Kazakhstan has been developing the Trans-Caspian International Transport Route (TITR) as an alternative that bypasses Russian territory, routing crude via Caspian tankers to Azerbaijan and then via the BTC pipeline to Turkey. The May 2026 Druzhba halt accelerated Kazakh interest in this bypass.

Background

The Eurasian Economic Union (EAEU) is a political and economic integration project led by Russia, formally established in 2015 with founding members Russia, Belarus, and Kazakhstan, later joined by Armenia and Kyrgyzstan. Modelled partly on the European Union, the EAEU operates a customs union, single market for goods, services, capital, and labour, and common regulatory frameworks across members. Russia is overwhelmingly the dominant economic actor, accounting for roughly 85% of the bloc's combined GDP.
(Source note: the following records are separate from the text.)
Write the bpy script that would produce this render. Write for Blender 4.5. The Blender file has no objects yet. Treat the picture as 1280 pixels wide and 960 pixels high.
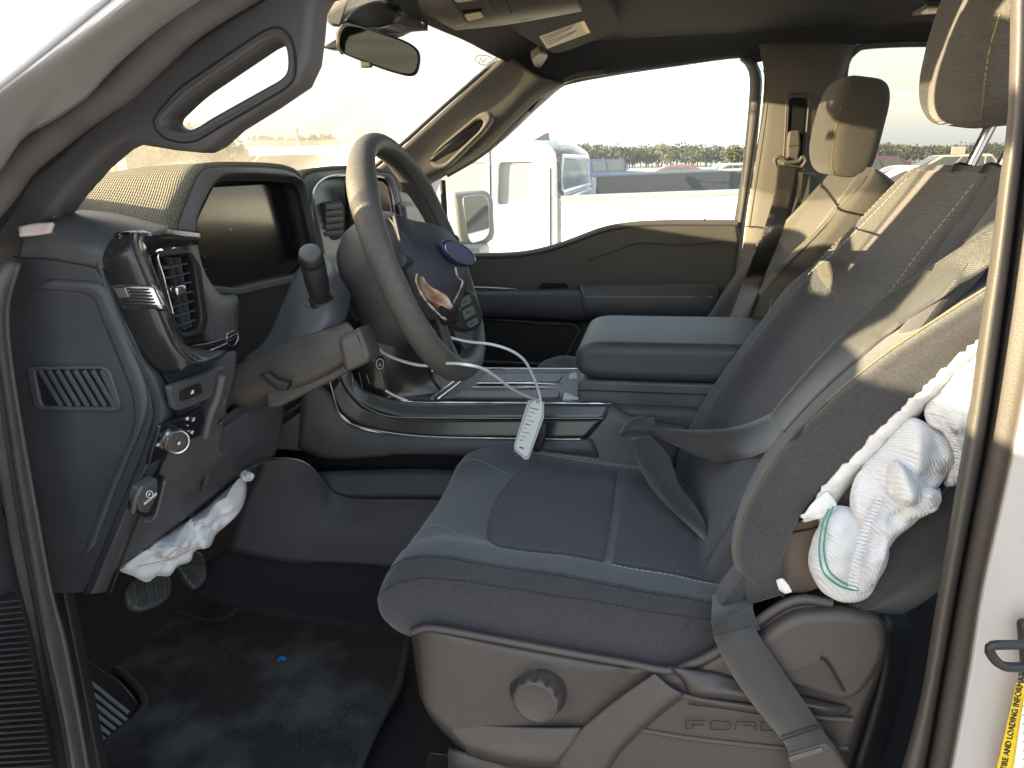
import bpy, bmesh, math, random
from mathutils import Vector, Matrix, noise
random.seed(7)
R=math.radians
sc=bpy.context.scene; COL=sc.collection
# ------------------------------------------------------------------ camera
CAM=Vector((0,0,1.62)); F=960.0
def _rot(yaw,pitch,roll):
    y,p,r=R(yaw),R(pitch),R(roll)
    f=Vector((-math.sin(y)*math.cos(p),math.cos(y)*math.cos(p),-math.sin(p)))
    a=Vector((math.cos(y),math.sin(y),0)); u=a.cross(f)
    return a*math.cos(r)-u*math.sin(r), u*math.cos(r)+a*math.sin(r), f
RT,UP,FW=_rot(11,16,1.0)
cd=bpy.data.cameras.new('camera'); cam=bpy.data.objects.new('camera',cd); COL.objects.link(cam)
cam.matrix_world=Matrix(((RT.x,UP.x,-FW.x,CAM.x),(RT.y,UP.y,-FW.y,CAM.y),(RT.z,UP.z,-FW.z,CAM.z),(0,0,0,1)))
cd.sensor_width=36; cd.lens=27; cd.clip_start=.05; cd.clip_end=3000
sc.camera=cam
# ------------------------------------------------------------------ sky, sun, exposure
SUN_AZ,SUN_EL=23.0,9.2           # light travels towards +X, turned this much towards +Y
w=bpy.data.worlds.new('World'); sc.world=w; w.use_nodes=True
wn=w.node_tree.nodes; wl=w.node_tree.links
sky=wn.new('ShaderNodeTexSky'); sky.sky_type='NISHITA'; sky.sun_disc=False
sky.sun_elevation=R(SUN_EL); sky.sun_rotation=math.atan2(-math.cos(R(SUN_AZ)),-math.sin(R(SUN_AZ)))%(2*math.pi)
sky.air_density=1.0; sky.dust_density=3.0; sky.ozone_density=1.0
hz=wn.new('ShaderNodeMix'); hz.data_type='RGBA'; hz.blend_type='MIX'; hz.inputs[0].default_value=.62; hz.inputs[7].default_value=(1.42,1.60,1.90,1)   # thin even haze over the clear-sky model
wl.new(sky.outputs[0],hz.inputs[6]); wl.new(hz.outputs[2],wn['Background'].inputs[0]); wn['Background'].inputs[1].default_value=.15
sd=bpy.data.lights.new('sun','SUN'); sd.energy=4.2; sd.angle=R(.6); sd.color=(1,.80,.50)
so=bpy.data.objects.new('sun',sd); COL.objects.link(so)
tv=Vector((math.cos(R(SUN_AZ))*math.cos(R(SUN_EL)),math.sin(R(SUN_AZ))*math.cos(R(SUN_EL)),-math.sin(R(SUN_EL))))
so.rotation_euler=tv.to_track_quat('-Z','Y').to_euler()
vs=sc.view_settings; vs.view_transform='Standard'; vs.look='None'; vs.gamma=1; vs.exposure=2.98; vs.use_curve_mapping=False
sc.cycles.max_bounces=10; sc.cycles.transparent_max_bounces=16; sc.cycles.diffuse_bounces=5
# ------------------------------------------------------------------ measuring helpers: photograph point + known distance -> place
def ray(px,py): return (px-640)/F*RT+(480-py)/F*UP+FW
def P(px,py,Y): v=ray(px,py); return CAM+v*(Y/v.y)
def PX(px,py,X): v=ray(px,py); return CAM+v*(X/v.x)
def PZ(px,py,Z): v=ray(px,py); return CAM+v*((Z-CAM.z)/v.z)
def PN(px,py,o,n): v=ray(px,py); return CAM+v*((Vector(o)-CAM).dot(n)/v.dot(n))
def V(p): return p if isinstance(p,Vector) else P(*p)
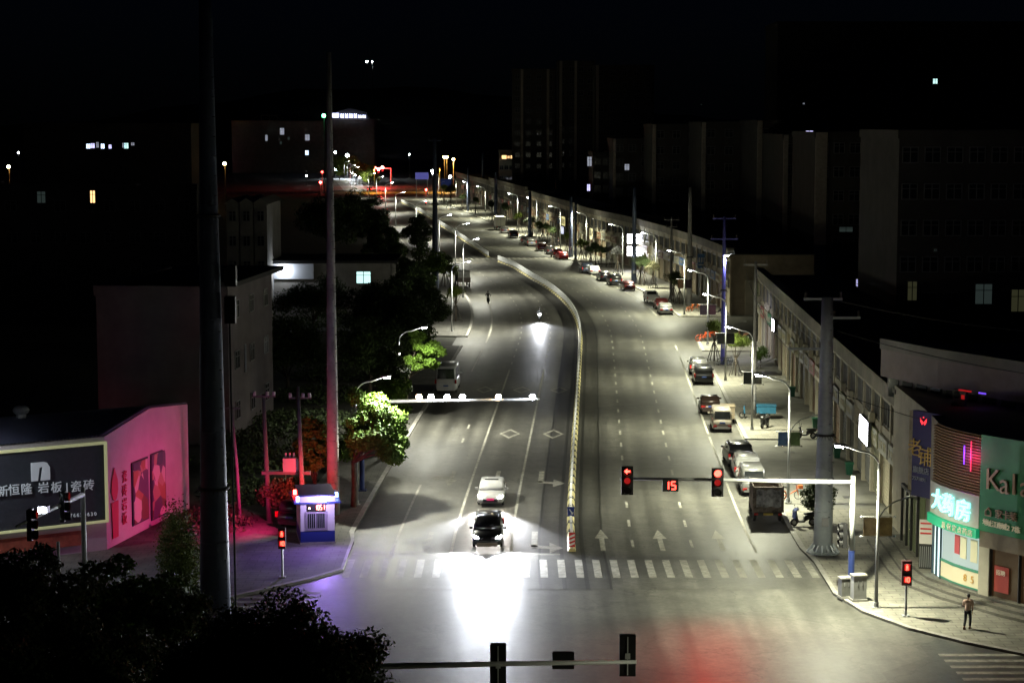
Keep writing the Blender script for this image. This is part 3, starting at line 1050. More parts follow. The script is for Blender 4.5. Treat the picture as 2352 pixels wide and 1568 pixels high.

The EAEU's relevance to the May 2026 Kazakh crude crisis lies in the transit arrangements that govern how Kazakh oil moves through Russian infrastructure. Kazakh crude exported westward must transit Russian territory via Transneft pipeline infrastructure — a dependency that Russia's decision to halt transit from 1 May 2026 exploited, confirmed by Deputy PM Novak . The halt followed Ukraine's strikes on Druzhba pumping stations that had driven Russian refinery throughput to its lowest since December 2009 . Within the EAEU framework, Russia is obligated to provide transit access, but the declared basis of the halt (pipeline damage) gave Moscow a technical rather than political justification.

The episode has sharpened Central Asian member states' awareness of their structural dependency on Russian transit infrastructure, and prompted renewed discussion in Kazakhstan about expanding the Trans-Caspian International Transport Route as a means of reaching European markets without crossing Russian territory.